Assim, a fantasia particular de Lars não é usada como instrumento de fuga, e sim de enfrentamento. Palmas para ele, que tem anticorpos para lutar contra problemas psicológicos, uma ideia quase alienígena no mundo atual. Ele é a prova de que não são pessoas que irão ajudar quando o problema não tem nada a ver com elas. Por isso que a comunidade aceita de pronto, quase fácil demais, o jogo do protagonista. O problema não é deles, e, afinal, não existe nenhum esforço em brincar de faz de conta. Falta um comentário em relação a isso, já que cada um acha que está fazendo algo importante para a recuperação de Lars, quando, na verdade, está apenas varrendo as folhas da calçada em que ele anda. Fica claro que, se houvesse folhas, ele continuaria caminhando mesmo assim.
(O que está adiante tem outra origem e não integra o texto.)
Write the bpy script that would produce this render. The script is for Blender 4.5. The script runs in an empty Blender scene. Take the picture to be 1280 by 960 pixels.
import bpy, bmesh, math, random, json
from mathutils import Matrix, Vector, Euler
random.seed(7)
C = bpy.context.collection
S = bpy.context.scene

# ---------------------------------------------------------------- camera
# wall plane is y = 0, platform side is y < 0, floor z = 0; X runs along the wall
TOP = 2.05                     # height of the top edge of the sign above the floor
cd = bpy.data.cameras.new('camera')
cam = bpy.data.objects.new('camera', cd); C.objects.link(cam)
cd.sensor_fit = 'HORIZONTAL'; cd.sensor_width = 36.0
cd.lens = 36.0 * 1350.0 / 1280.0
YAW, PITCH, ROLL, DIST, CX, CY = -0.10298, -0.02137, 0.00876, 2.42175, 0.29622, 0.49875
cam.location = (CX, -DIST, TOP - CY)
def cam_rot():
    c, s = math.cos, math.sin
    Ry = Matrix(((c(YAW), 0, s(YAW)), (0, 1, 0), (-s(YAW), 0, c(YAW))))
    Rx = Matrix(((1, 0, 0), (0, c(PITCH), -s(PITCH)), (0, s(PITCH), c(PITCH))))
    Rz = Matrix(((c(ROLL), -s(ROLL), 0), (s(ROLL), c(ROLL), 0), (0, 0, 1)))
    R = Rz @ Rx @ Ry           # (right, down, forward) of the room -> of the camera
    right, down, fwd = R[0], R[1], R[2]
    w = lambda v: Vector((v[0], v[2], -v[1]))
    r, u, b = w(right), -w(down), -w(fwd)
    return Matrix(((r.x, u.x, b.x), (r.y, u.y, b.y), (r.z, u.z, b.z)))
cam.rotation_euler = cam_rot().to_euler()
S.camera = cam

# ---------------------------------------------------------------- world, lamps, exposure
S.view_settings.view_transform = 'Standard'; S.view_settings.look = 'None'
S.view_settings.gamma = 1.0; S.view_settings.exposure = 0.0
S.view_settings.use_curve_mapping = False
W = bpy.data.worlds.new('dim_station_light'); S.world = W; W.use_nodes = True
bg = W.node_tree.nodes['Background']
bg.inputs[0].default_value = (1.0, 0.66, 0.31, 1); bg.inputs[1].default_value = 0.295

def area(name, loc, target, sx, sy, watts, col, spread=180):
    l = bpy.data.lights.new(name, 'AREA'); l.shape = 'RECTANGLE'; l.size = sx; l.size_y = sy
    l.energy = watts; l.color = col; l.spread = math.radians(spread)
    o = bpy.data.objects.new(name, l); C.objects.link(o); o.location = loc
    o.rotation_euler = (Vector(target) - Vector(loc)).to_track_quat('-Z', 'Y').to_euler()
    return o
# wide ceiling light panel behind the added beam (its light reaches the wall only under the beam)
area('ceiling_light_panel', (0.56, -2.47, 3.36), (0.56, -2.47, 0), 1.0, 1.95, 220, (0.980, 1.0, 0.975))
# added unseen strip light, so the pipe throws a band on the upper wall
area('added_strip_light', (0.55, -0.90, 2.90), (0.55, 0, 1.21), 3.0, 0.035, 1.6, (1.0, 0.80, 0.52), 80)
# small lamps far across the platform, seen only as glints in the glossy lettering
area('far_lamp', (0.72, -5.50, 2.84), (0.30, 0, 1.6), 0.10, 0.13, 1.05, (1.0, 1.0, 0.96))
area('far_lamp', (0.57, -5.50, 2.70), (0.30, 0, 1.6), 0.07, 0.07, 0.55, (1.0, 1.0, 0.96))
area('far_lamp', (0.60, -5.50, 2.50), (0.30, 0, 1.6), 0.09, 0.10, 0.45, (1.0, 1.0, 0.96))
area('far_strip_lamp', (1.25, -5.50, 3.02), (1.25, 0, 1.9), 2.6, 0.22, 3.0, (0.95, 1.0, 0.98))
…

Não é vivendo com seus problemas que ele se prova “especial”: é superando-os. Mais que mostrar o poder que a sociedade tem sobre um homem, ou vice-versa, A Garota Ideal mostra o poder que um homem tem sobre si mesmo, e como a sociedade é apenas pano de fundo de um processo hercúleo, utopicamente desenvolvido de evolução interior. A inserção do indivíduo de volta em um meio social é apenas consequência de seu esforço. É como uma auto-congratulação pelo feito, já que, após a cura, Lars é inegavelmente superior a boa parte de seus convivas.

O final, outro momento expositivo demais, não tem nada de genial, sendo apenas a consequência óbvia do trajeto. A última frase surge atabalhoada, com pressa de acabar e mostrar a que veio, e, não fosse o fino trato dado a tudo que veio antes, ela seria um problema relativamente sério. Como as coisas estão arranjadas, é apenas um pequeno engodo de uma roteirista que já tinha um estoque monumental de acertos.